# Items:
** BEGIN **
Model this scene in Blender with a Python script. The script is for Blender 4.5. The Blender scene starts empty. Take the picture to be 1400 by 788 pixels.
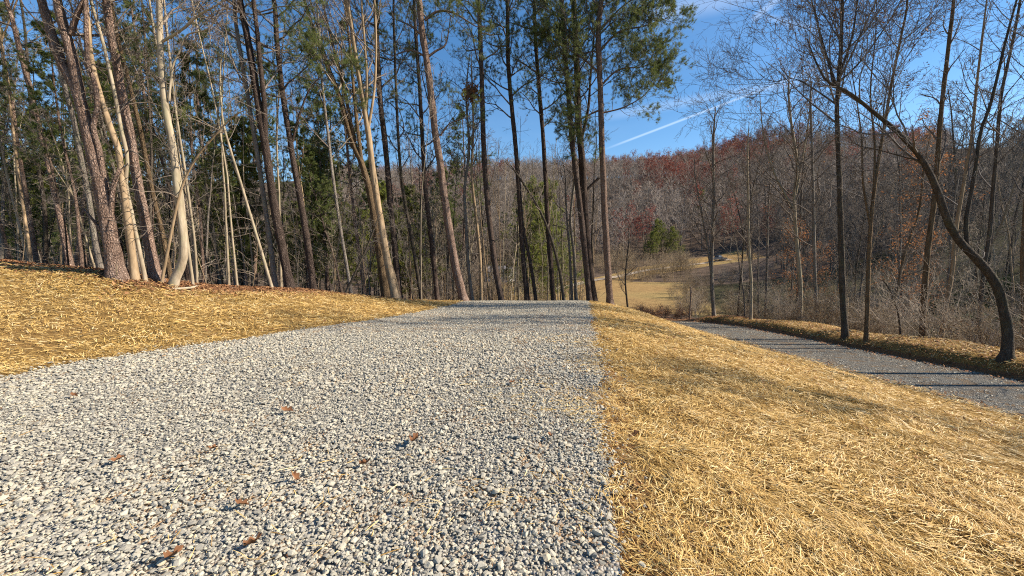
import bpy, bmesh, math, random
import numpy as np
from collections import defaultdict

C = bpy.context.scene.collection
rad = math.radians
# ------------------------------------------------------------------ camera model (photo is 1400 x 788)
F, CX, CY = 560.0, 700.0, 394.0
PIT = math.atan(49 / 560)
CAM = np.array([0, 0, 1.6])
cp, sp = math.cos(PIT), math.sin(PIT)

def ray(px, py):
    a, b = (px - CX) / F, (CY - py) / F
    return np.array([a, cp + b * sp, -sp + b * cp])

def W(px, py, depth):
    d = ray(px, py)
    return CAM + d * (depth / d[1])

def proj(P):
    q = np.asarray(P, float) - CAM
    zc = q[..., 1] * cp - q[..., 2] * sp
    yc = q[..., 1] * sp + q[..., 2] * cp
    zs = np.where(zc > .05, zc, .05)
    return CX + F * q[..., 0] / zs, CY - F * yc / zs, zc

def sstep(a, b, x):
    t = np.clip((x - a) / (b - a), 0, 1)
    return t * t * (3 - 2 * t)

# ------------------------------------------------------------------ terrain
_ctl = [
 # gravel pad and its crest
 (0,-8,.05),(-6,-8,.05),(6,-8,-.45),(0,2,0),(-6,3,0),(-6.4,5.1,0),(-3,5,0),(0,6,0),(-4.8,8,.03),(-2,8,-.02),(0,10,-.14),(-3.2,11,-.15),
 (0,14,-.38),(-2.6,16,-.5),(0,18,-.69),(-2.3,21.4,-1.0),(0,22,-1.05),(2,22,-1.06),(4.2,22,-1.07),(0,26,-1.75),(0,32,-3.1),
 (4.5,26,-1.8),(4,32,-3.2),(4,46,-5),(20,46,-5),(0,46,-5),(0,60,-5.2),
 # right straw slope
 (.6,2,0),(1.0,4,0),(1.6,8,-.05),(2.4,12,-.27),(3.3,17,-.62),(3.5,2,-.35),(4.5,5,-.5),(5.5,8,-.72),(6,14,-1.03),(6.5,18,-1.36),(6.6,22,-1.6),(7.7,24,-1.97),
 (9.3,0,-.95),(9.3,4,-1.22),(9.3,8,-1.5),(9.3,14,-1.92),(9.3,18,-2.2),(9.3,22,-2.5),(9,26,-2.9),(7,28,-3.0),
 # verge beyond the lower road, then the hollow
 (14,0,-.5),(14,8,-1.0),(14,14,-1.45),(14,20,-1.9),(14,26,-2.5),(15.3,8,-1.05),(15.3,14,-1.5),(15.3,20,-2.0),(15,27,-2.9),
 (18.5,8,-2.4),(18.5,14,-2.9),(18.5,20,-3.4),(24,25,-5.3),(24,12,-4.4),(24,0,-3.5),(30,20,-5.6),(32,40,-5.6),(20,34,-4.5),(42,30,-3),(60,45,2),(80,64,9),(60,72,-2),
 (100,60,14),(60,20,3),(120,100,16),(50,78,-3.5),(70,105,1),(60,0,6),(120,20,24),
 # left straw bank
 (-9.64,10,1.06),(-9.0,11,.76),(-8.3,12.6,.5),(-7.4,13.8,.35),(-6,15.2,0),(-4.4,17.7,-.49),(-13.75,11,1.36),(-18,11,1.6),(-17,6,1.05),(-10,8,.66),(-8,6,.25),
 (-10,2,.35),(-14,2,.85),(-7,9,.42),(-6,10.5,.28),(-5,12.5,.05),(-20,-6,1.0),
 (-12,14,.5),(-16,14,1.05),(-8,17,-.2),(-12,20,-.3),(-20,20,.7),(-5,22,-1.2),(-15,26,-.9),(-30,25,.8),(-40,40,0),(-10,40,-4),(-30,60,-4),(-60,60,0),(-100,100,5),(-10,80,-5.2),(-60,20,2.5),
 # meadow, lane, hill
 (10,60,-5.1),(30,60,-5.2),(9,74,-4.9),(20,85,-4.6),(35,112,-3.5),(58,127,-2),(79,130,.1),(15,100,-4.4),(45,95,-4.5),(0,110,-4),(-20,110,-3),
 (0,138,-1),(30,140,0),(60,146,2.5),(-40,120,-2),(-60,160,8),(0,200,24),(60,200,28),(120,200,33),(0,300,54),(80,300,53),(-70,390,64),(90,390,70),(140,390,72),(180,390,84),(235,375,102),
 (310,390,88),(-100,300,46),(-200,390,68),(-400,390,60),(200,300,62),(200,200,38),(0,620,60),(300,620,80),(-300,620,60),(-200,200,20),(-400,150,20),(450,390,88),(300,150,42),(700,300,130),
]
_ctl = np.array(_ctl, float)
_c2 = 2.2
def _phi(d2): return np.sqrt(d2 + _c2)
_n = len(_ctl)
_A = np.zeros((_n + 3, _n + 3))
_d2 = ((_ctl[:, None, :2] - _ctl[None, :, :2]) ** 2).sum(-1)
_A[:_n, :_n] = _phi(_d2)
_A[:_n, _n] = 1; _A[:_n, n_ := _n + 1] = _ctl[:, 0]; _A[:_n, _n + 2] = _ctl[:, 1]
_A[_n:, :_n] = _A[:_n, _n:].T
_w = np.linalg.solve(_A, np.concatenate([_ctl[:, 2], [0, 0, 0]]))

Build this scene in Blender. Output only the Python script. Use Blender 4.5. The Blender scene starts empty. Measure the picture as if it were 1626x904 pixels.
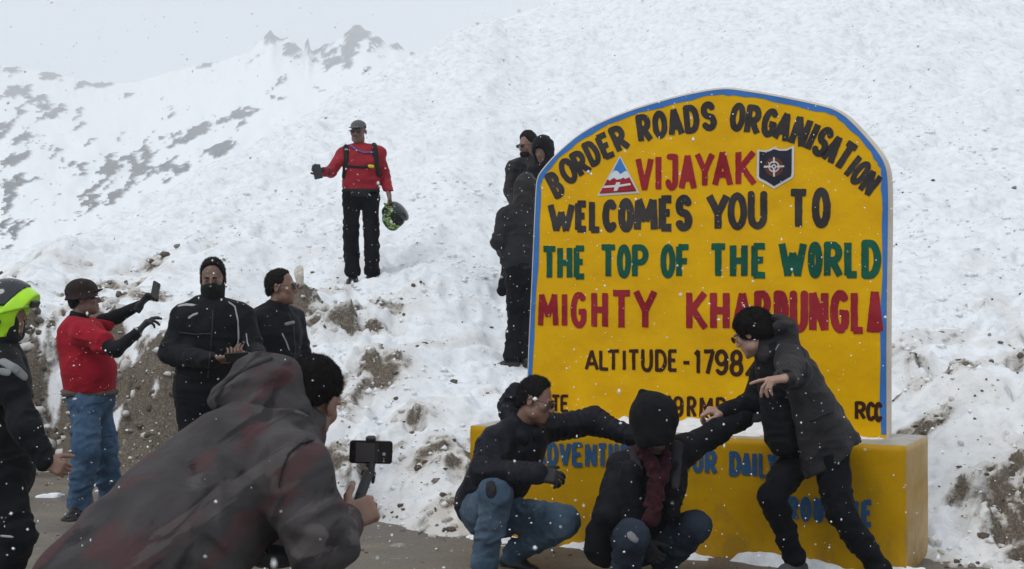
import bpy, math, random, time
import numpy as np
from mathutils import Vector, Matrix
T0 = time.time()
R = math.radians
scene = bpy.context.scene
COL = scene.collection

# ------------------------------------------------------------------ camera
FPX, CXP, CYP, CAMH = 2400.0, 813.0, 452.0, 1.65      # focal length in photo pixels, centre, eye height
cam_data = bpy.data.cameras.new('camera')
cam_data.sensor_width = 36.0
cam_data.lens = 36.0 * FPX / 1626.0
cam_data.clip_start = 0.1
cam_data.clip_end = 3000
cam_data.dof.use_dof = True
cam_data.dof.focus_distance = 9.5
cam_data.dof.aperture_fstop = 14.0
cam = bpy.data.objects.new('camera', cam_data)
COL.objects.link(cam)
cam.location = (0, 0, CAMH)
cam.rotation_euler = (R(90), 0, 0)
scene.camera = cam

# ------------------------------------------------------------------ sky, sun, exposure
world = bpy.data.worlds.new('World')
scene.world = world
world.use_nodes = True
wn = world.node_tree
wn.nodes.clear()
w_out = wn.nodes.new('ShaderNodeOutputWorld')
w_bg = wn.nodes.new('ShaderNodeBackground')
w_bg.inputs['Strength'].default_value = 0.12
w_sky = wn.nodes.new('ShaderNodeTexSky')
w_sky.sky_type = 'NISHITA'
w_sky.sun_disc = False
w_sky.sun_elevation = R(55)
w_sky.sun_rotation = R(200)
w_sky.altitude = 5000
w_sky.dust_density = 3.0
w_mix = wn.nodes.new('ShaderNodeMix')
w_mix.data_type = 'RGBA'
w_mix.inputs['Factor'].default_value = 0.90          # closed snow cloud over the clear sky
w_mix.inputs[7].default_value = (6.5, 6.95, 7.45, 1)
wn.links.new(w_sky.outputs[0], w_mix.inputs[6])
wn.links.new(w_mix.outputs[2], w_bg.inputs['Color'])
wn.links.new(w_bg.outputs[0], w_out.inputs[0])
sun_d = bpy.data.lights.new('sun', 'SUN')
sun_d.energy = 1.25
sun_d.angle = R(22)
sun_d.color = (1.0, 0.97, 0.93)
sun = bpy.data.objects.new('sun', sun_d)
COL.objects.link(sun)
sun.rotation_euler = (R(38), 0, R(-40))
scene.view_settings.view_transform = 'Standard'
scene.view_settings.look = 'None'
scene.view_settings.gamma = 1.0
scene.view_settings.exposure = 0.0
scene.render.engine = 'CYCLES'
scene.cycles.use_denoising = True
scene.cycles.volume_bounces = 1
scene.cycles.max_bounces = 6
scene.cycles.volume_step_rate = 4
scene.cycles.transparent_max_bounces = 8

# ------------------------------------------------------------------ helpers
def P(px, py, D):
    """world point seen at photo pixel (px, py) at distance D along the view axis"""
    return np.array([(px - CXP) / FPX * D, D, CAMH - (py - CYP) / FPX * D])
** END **
# Task details:
Among the entries above, locate the line with "Build this scene" and the line with "scene.camera = cam". Give those two lines and all lines between them again, exactly, leaving out the pictures.

# Result of this exercise:
Build this scene in Blender. Output only the Python script. Use Blender 4.5. The Blender scene starts empty. Measure the picture as if it were 1626x904 pixels.
import bpy, math, random, time
import numpy as np
from mathutils import Vector, Matrix
T0 = time.time()
R = math.radians
scene = bpy.context.scene
COL = scene.collection

# ------------------------------------------------------------------ camera
FPX, CXP, CYP, CAMH = 2400.0, 813.0, 452.0, 1.65      # focal length in photo pixels, centre, eye height
cam_data = bpy.data.cameras.new('camera')
cam_data.sensor_width = 36.0
cam_data.lens = 36.0 * FPX / 1626.0
cam_data.clip_start = 0.1
cam_data.clip_end = 3000
cam_data.dof.use_dof = True
cam_data.dof.focus_distance = 9.5
cam_data.dof.aperture_fstop = 14.0
cam = bpy.data.objects.new('camera', cam_data)
COL.objects.link(cam)
cam.location = (0, 0, CAMH)
cam.rotation_euler = (R(90), 0, 0)
scene.camera = cam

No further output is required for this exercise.